I admire all students of the short form opinion piece because expressing a well-defended, persuasive argument briefly, without relying on vague, overly broad, or implausible implicit premises is not easy to do.

Professor Ryder wants to counter the vote-for-the-lesser-of-two-evils argument to vote for President Biden in November (or presumably, to vote for Donald Trump on the same grounds). His conclusion is that “both candidates are pretty bad, as far as I can tell, and I can see no good reason to endorse one bad choice over another.”

Lesser-of-two-evils arguments are fundamentally utilitarian in nature, so Ryder’s conclusion may be based on (1) an implicit rejection of utilitarian calculations in politics. The other possibility is that (2) Ryder accepts utilitarian political arguments, including the lesser-of-two-evils sort, but that in the case of Biden or Trump in 2024, neither person has a net positive good-over-evil rating over the other (or a net least negative evil-over-good rating).
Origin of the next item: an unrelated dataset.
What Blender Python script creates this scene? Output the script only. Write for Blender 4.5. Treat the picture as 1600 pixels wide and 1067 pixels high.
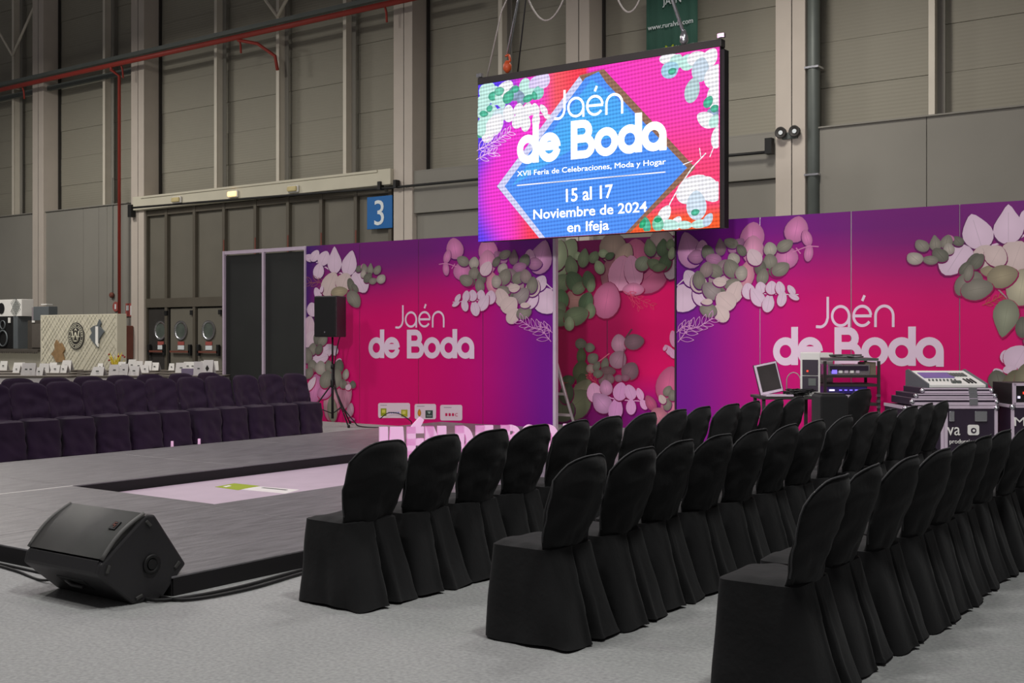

Unfortunately, Ryder does not give us much direction on which one of those alternative implicit premises he wants his conclusion to rest on. Alternative 2, i.e., that on a utilitarian analysis, two political alternatives have exactly the same net positive/least net negative outcomes is extremely unlikely. So, the principle of charity alone tells us to reject that reconstruction of Ryder’s argument.

That leaves the reader with alternative 1, i.e., that Ryder’s rejection of the lesser-of-two-evils choice between Biden and Trump is based on an implicit rejection of utilitarian political calculations in favor of a political position that is grounded in some other principle. Ryder tells us in the very first paragraph that he has rejected lesser-of-two-evils choices between Presidential candidates since Carter-Ford, but we never learn his preferred alternative principle that has guided his decisions. Some hint would be a help to the reader.

Finally, consider Professor Ryder’s reference to “the laughable American predilection to think that ours is the best of all possible political worlds.” Opposition to de Tocqueville’s characterization of America as “exceptional” has a long history. I’m probably on the side of Richard Hofstadter, Boorstin, and other historians who subscribe to some version or other of American exceptionalism, so I don’t think such a position is “laughable.” That implies that it is obviously false. A more plausible view is that exceptionalism is worthy of debate. One doesn’t have to be a neoconservative to look at America as the best chance for advancing freedom and equality in parts of the world where those necessary grounds of human well-being are so desperately needed.